AT&T, one of the companies that originally helped hold up the development of the Internet, is facing challenges from the EFF and Common Cause over two separate access issues.
February 1, 2006

Lost amidst all the talk of Google and Microsoft is the fact that AT&T hasn’t had a very good few weeks with netizens, a fact that isn’t necessarily surprising, considering the company’s long – and sometimes confrontational – history with the Internet.

The most damaging claim against AT&T is one made by the Electronic Frontier Foundation just yesterday, which purports that the telecommunications giant voluntarily turned over customer records to the National Security Agency, according to this IDG News Service story.

The Electronic Frontier Foundation (EFF), based in San Francisco, filed the suit against AT&T for giving the NSA direct access to its databases of communications records, including whom their customers had phoned or sent e-mail to in the past. The suit was filed Tuesday in the United States District Court of the Northern District of California.

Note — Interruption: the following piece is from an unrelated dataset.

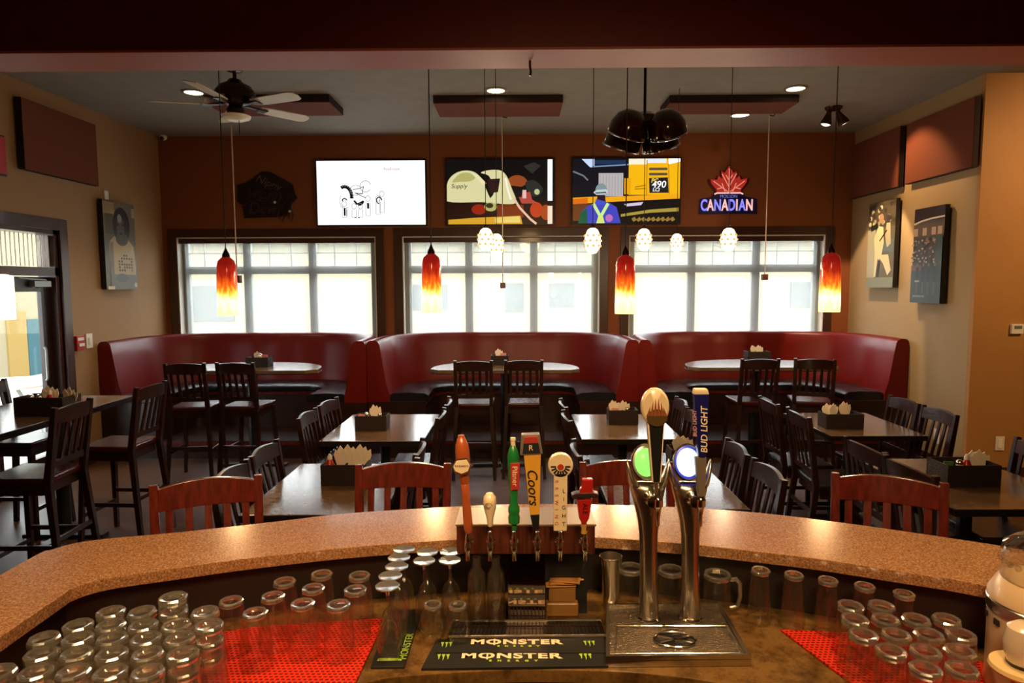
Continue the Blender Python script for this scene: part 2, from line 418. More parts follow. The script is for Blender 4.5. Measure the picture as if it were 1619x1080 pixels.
# ------------------------------------------------------------------ door in the left wall
dr = MB()
c = .11
dr.box(XL-.02, XL+.025, DY1, DY1+c, 0, DZ+c).box(XL-.02, XL+.025, DY0-c, DY0, 0, DZ+c).box(XL-.02, XL+.025, DY0, DY1, DZ, DZ+c)
door = struct('door_1', dr, M['trimwood'], bevel=.004)
jm = MB().box(XL-.18, XL-.01, DY1-.05, DY1, 0, DZ).box(XL-.18, XL-.01, DY0, DY0+.05, 0, DZ).box(XL-.18, XL-.01, DY0, DY1, DZ-.04, DZ).box(XL-.18, XL-.01, DY0, DY1, 1.95, 2.03)
jm.build('door_frame', M['trimwood'], door)
lf = MB(); X0, X1 = XL-.12, XL-.075
lf.box(X0, X1, DY1-.17, DY1-.055, .02, 1.94).box(X0, X1, DY0+.055, DY0+.17, .02, 1.94).box(X0, X1, DY0+.17, DY1-.17, 1.80, 1.94).box(X0, X1, DY0+.17, DY1-.17, .02, .22)
lfo = lf.build('door_leaf', M['darkwood'], door, bevel=.004)
BX(XL-.10, XL-.094, DY0+.16, DY1-.16, .21, 1.81).build('glass_panel', M['glasspane'], lfo)
BX(XL-.10, XL-.094, DY0+.05, DY1-.05, 2.03, DZ-.04).build('transom_pane', M['glasspane'], door)
cl = MB().box(XL-.075, XL-.02, DY1-.32, DY1-.10, 1.845, 1.90).tube([(XL-.04, DY1-.14, 1.91), (XL-.02, DY1-.36, 1.915), (XL-.03, DY1-.5, 1.93)], .008, 6)
cl.build('door_closer', M['alu'], door, bevel=.003)
M['blind'] = mat('cream_blind_slats', (.80, .76, .62), .6)
bl = MB()
for i in range(16): 
    y = DY0+.07+i*.054; bl.cbox((XL-.06, y, 2.19), (.003, .045, .30), Matrix.Rotation(.5, 3, 'Z'))
bl.build('blind', M['blind'], door)
tb = MB().tube([(XL-.055, DY1-.20, .95), (XL-.04, DY1-.20, .97), (XL-.04, DY1-.20, 1.25), (XL-.055, DY1-.20, 1.27)], .011, 8)
tb.build('door_handle', M['alu'], door)

# ------------------------------------------------------------------ outdoors
M['paving'] = mat('pale_concrete', (.34, .33, .30), .8, noise=(3, (.30, .29, .27)))
M['stucco'] = mat('cream_stucco', (.25, .215, .135), .85, bump=(40, .1))
M['yellowwall'] = mat('yellow_siding', (.26, .17, .045), .8)
M['teal'] = mat('teal_paint', (.022, .085, .11), .6)
M['greyglass'] = mat('grey_window', (.055, .06, .06), .7)
struct('ground', BX(-16, 16, 8.6, 30, -.16, -.06), M['paving'])
struct('ground_patio', BX(-16, -4.7, -3, 8.6, -.16, -.06), M['paving'])
fb = thing('street_building', 'cream stucco building across the street, seen through the three windows', 'building', (0, 19.0, -.06))
fac = BX(-10.3, 16, 0, .4, 0, 3.1); fac.build('facade', M['stucco'], fb)
BX(-10.3, 16, -.35, .4, 3.1, 3.45).build('eave', M['alu'], fb)
for (a, b2, t, d) in ((296, 372, 452, 508), (642, 708, 450, 490), (798, 828, 448, 493), (868, 908, 448, 486), (1250, 1292, 446, 486)):
    p, q = at_y(a, t, 19.0), at_y(b2, d, 19.0)
    wf = MB().box(p.x, q.x, -.04, .02, q.z+.06, p.z+.06).build('window', M['greyglass'], fb)
y0_, y1_, y2_ = at_x(10, 530, -10.5).y, at_x(42, 530, -10.5).y, at_x(60, 530, -10.5).y
yb = thing('patio_building', 'pale building with yellow and teal panels beyond the glass door', 'building', (-10.5, y1_, -.06))
BX(-.3, 0, -6, 3.5, 0, 3.2).build('wall', M['stucco'], yb)
BX(.001, .03, y0_-y1_, -.02, 0, at_x(25, 488, -10.5).z).build('yellow_panel', M['yellowwall'], yb)
BX(.001, .03, 0, y2_-y1_, 0, at_x(50, 500, -10.5).z).build('teal_panel', M['teal'], yb)
pt = thing('patio_table', 'white topped patio table outside the glass door', 'table', (-6.3, 8.0, -.06))
MB().lathe([(0, .70), (.55, .70), (.56, .72), (.55, .74), (0, .74)], 32).build('tabletop', M['white'], pt)
for a in range(4):
    t = a*PI/2+.6
    MB().bar((.10*math.cos(t), .10*math.sin(t), .70), (.40*math.cos(t), .40*math.sin(t), 0), .03, .03).build('leg', M['alu'], pt)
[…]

The EFF has the entire case file page here.

A second claim – this one isn’t a legal case as much as an information campaign – comes from Common Cause. The organization says that large telecommunication companies are lobbying Congress to change the way the Internet is used by segmenting sites based on ISPs. In other words, if Verizon is your ISP, those folks using AT&T Internet connections wouldn’t be able to access the site.

For those who want a good history of AT&T’s sometimes contentious relationship with the builders of the early Internet architecture, pick up Steven Levy’s great book, Hackers: Heroes of the Computer Revolution.